Former T-birds pilot dies here
• Col. Charles Maultsby also played a role in the Cuban missile crisis.
PAUL L. ALLEN Citizen Staff Writer
Charles ”Chuck” Maultsby, a retired Air Force colonel who flew with the Thunderbirds aerial demonstration team, served as a NATO official and was a crucial factor in the Cuban missile crisis of 1962, has died in Tucson.
Col. Maultsby died Aug. 14. He was 72. The cause of death was not given.
In the early 1960s, Col. Maultsby piloted U-2 spy aircraft and gained notice as the pilot detected over Russian airspace during the Cuban missile crisis in October 1962 – an incident with serious political repercussions.
The incident occurred in the midst of head-to-head confrontations between President Kennedy and Soviet Premier Nikita Khrushchev that brought the world’s two superpowers to the brink of nuclear war.
The overflight, which was blamed on a navigational error, could have been interpreted as an attack on the Soviet Union at a time when the United States demanded that the Soviets remove missiles from Cuba.
However, subsequent negotiation produced a nuclear test ban treaty.
His son, Charles Maultsby II, said his father’s flight was featured on the NBC documentary about the missile crisis, ”One Minute to Midnight.”
Kennedy, hearing of the overflight and its detection by the Russians, is said to have exclaimed, ”There’s always some son-of-a-bitch who doesn’t get the word.”
Col. Maultsby was born June 7, 1926, in Greenville, N.C. Orphaned at age 8, he went on to become a highly decorated fighter pilot and aeronautical engineer, his son said.
He flew 14 missions in F-80 fighters during the Korean War before being shot down and spending 22 months as a prisoner of war in China.

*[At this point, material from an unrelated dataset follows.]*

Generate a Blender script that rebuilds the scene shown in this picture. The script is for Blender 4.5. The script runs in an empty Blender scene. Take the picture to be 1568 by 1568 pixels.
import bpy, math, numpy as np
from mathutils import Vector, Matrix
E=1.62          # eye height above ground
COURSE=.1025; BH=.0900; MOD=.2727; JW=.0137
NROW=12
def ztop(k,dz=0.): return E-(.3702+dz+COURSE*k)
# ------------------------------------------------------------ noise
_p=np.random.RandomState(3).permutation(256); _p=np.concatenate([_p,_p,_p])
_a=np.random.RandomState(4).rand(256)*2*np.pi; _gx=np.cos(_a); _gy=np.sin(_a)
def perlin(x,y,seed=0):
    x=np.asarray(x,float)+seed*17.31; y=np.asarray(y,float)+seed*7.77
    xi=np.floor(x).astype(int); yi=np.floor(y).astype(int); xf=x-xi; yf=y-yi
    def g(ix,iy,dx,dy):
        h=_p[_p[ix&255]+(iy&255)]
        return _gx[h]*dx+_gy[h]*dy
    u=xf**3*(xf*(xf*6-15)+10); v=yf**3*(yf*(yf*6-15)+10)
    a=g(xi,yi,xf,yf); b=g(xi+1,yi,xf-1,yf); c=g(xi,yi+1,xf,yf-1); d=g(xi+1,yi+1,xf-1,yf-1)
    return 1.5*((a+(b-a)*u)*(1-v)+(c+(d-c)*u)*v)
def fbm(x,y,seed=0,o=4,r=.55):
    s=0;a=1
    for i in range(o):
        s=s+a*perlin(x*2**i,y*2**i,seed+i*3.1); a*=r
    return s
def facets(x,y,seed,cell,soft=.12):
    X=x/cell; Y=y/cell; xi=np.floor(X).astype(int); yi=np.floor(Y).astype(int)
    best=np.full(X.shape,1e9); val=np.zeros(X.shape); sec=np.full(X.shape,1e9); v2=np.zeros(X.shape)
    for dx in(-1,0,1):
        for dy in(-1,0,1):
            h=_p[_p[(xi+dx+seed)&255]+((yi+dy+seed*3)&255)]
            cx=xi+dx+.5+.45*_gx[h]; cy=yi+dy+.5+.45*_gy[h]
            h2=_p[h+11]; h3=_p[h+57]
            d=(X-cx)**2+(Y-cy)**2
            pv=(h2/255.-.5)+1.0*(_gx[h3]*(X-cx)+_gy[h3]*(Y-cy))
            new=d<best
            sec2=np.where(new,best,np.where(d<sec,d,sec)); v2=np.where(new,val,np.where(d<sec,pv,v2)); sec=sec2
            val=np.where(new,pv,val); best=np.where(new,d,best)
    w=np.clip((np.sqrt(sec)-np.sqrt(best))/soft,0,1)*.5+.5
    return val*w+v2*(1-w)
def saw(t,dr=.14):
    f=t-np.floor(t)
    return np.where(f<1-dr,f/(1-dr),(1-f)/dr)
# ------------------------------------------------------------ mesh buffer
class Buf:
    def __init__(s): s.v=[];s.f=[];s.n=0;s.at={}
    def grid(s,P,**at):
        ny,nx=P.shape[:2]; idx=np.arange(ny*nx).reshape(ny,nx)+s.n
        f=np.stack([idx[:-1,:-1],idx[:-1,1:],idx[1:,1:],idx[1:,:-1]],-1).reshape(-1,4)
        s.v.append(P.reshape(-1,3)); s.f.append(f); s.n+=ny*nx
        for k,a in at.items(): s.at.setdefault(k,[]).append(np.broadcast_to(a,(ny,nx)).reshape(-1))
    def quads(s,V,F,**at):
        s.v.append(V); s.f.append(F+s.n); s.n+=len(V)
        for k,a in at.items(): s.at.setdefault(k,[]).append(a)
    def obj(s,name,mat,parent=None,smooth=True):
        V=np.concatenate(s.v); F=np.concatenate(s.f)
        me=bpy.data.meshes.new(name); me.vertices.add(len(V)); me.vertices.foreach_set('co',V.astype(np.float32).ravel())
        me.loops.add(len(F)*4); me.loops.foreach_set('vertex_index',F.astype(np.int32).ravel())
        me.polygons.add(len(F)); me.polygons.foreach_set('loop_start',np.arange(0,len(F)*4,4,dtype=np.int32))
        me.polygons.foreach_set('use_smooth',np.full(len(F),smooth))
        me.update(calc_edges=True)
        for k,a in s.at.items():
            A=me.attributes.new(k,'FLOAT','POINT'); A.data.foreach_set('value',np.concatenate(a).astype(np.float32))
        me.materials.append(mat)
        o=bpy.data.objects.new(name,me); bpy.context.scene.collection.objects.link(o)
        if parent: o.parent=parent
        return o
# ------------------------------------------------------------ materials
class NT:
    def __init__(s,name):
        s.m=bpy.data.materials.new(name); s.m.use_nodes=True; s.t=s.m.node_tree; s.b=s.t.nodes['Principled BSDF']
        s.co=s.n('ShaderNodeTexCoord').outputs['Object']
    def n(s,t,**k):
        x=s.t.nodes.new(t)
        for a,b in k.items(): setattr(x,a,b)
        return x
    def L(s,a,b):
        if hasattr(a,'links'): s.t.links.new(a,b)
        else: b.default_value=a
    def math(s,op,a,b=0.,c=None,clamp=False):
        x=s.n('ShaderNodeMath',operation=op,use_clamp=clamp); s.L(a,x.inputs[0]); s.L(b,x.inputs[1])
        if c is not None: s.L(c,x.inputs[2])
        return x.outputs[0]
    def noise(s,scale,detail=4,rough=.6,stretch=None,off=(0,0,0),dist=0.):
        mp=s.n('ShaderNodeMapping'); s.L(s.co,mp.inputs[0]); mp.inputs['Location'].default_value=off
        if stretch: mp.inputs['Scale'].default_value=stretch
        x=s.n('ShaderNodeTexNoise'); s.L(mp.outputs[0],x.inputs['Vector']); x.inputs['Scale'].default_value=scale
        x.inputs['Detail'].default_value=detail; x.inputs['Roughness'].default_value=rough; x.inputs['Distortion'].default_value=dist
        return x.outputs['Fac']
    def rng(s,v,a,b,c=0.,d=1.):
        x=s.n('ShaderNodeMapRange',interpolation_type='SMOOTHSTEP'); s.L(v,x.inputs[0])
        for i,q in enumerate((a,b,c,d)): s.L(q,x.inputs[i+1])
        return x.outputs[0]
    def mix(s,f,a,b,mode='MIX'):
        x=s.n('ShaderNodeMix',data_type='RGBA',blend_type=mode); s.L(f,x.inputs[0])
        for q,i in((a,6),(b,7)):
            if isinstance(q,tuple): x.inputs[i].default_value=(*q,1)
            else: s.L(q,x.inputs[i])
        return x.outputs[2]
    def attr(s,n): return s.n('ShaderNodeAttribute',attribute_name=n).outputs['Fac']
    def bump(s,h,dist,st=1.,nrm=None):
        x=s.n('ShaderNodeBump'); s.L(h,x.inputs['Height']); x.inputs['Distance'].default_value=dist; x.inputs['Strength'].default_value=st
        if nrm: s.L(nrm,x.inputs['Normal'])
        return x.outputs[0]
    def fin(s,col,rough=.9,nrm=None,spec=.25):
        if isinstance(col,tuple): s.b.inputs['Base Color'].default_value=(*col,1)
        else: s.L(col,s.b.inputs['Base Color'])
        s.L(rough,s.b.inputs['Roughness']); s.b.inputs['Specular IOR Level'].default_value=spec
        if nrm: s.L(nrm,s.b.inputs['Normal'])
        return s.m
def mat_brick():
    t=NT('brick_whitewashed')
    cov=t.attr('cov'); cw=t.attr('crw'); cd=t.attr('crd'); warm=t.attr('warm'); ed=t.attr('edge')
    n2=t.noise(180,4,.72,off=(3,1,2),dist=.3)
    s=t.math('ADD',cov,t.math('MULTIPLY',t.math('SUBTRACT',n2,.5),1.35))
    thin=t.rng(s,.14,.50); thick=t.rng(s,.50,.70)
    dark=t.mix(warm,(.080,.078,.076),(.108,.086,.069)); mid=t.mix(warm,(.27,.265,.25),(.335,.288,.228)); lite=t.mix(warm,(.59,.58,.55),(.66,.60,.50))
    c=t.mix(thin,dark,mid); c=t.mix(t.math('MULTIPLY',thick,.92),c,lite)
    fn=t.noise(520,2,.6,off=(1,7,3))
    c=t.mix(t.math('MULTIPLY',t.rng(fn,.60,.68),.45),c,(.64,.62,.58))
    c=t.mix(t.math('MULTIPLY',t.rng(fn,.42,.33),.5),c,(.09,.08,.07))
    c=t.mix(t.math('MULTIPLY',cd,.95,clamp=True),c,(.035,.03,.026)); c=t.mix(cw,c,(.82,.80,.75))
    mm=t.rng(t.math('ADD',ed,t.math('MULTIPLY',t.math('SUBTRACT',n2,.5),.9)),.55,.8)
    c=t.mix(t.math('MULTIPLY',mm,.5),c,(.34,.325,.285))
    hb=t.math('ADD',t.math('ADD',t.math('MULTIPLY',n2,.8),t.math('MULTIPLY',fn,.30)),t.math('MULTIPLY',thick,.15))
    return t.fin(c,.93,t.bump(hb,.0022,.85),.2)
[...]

In 1958, he became a member of the Fighter Weapons Team (the Air Force’s ”Top Gun” school) at Nellis Air Force Base, Nev., and was ranked as one of the top five fighter weapons gunners in the world.
Later that year, he joined the Thunderbirds, flying the right wing position in the diamond formation.
From 1965 to 1968, Col. Maultsby flew F-4 fighters in Vietnam, completing 214 combat missions.
From 1974 to 1977, he served as inspector general for combat readiness with NATO forces in Naples, Italy.
Col. Maultsby was awarded 18 decorations for his military service including the Purple Heart, Silver Star, Legion of Merit, Distinguished Flying Cross with three oak leaf clusters and the Air Medal with 19 clusters.
No funeral service is planned.
Survivors include his wife of 49 years, Jeanne; sons Chuck II and Kevin of Tucson and Shawn of Colorado Springs, Colo.; and grandsons Chuck and Stevie of Tucson.